I had a whole years maternity leave and it was the best six months of my life. The first six I didn't enjoy at all but the latter half was wonderful. Give yourself time. Once your little one is more active and alert you may like it more. Or maybe not. Congrats on your new baby.

peacypops · 28/10/2011 09:21

I'm just coming to the end of a year's maternity leave (second time) and have really enjoyed being off, although I am quite looking forward to going back to the world of work (part-time). For me, with both my children I have found it helpful to keep some sort of routine whilst I have been at home - not ridiculously rigid but just some sort of structure. For example I have made sure that each day I have tried to be up, showered and dressed at a reasonable time and often out and about doing something (even if it is just a trip to the shops or park) I have tried lots of different groups and found that some were not for me but there are some really good ones out there and if you find the right ones you can meet some lovely (and like-minded) people. I have done baby-yoga, buggy-fit (great for keeping fit and getting fresh-air) and found several lovely non-cliquey mum & baby groups where I have met some great friends. Then there have been days when I have just stayed home with my little ones and enjoyed some quiet time, having lots of cuddles and being silly with them. It does get easier once you establish your own routine, and once the baby is old enough to interact a bit more with you. But it's definitely hard work - and you should be proud of the job that you are doing - that of being a mum!

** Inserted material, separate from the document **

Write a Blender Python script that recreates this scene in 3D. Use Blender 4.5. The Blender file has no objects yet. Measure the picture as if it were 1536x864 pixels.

usingapseudonym · 28/10/2011 09:53

Just to be a different voice...

You are only 4 weeks in and it is SUCH a huge thing you have gone through becoming a mother. It is really hard to adjust to a completely different pace of life but I honestly found it worth it - learning to go at a babies pace, learning that not all worthwhile things have targets and obvious rewards and developing a relationship with a baby really are great things.

There's a fab book called "What mothers do-especially when it looks like nothing". The lady researching the book was based in london and spoke mainly to career types. It might be worth a read just to reassure yourself of all the great things you are doing when it doesn't feel like much.

I had a bumps and babes group near me (nct) which was good and at about 8 weeks the HV group started. As your baby gets a bit older there will be things you can take your baby to (more for your sanity to have a routine and meet other mums than for the baby - they need very little under a year!).

Maybe look for a rhyme time at the library - anything you can go to regularly to get some sort of routine. Or a breastfeeding group if you are bf.

It is SO worth it :)

champagnevanity · 28/10/2011 11:16

my view is a happy mum = a happy home = a happy child

Thats exactly it, and i know i wouldn't be happy doing this all the time, each to their own.

I've arranged to go back to work in January. Then back to uni in September.

it's such a shock, all happened so fast, especially after accidently getting pregnant, its all most like all of a sudden, theirs a baby. But i do love it, but its also about planning for the future.